Still, reintroduction will be problematic because some breeders are still after wild siskins. “They have this myth that the red factor is better if there’s a wild red siskin involved in the process,” says Bibiana Sucre, executive director of Provita, a non-profit that’s coordinating the siskin conservation efforts in Venezuela. And there’s a highly organized bird-trapping network in Venezuela that meets their demands. “You don’t see red siskins being sold on the road. They’re sold through more specialized organizations, and to more targeted audiences like aviculture organizations that breed canaries.”
The initiative’s solution is to form alliances with coffee growers. Traditional coffee plantations are like managed forests, full of tall and shady trees. Many of these plantations cover hundreds of hectares and sit close to national parks, making them the perfect places for reintroducing siskins. But many countries have moved towards sun-exposed plantations, which produce more coffee per hectare, at the cost of more logging, heavier pesticide use, and the destruction of bird-friendly habitats.
Braun and his colleagues want to tip the economic scales in favor of the traditional plantations by rewarding them with bird-friendly certification. The plantations could then sell their products as luxury items and escape the tight price controls that Venezuela sets upon coffee, allowing them to compete with the more environmentally destructive sun-exposed plantations. They would also be motivated to actively prevent poaching.
“It’s a realistic approach to conservation, where we’re working with market opportunities,” says Coyle. “If we can create Save the Siskin coffee, we can control the habitat.” Sucre adds that her team has already connected with producers who are willing to take part, and with intermediaries who will sell the certified coffee abroad.

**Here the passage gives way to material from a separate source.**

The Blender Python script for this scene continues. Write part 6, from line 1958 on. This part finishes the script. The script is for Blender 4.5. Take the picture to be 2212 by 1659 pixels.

Coyle is optimistic. To him, the siskin can be more than a cautionary tale of careless exploitation, but a triumphant exemplar of conservation done right. “There are many iconic conservation projects that will be constantly intensive and expensive,” he says. “But this bird has a lot of habitat left, and it can reproduce in large numbers. I think there’s a very good chance that we can do something unusual: have a species that can sustain itself without needing people.”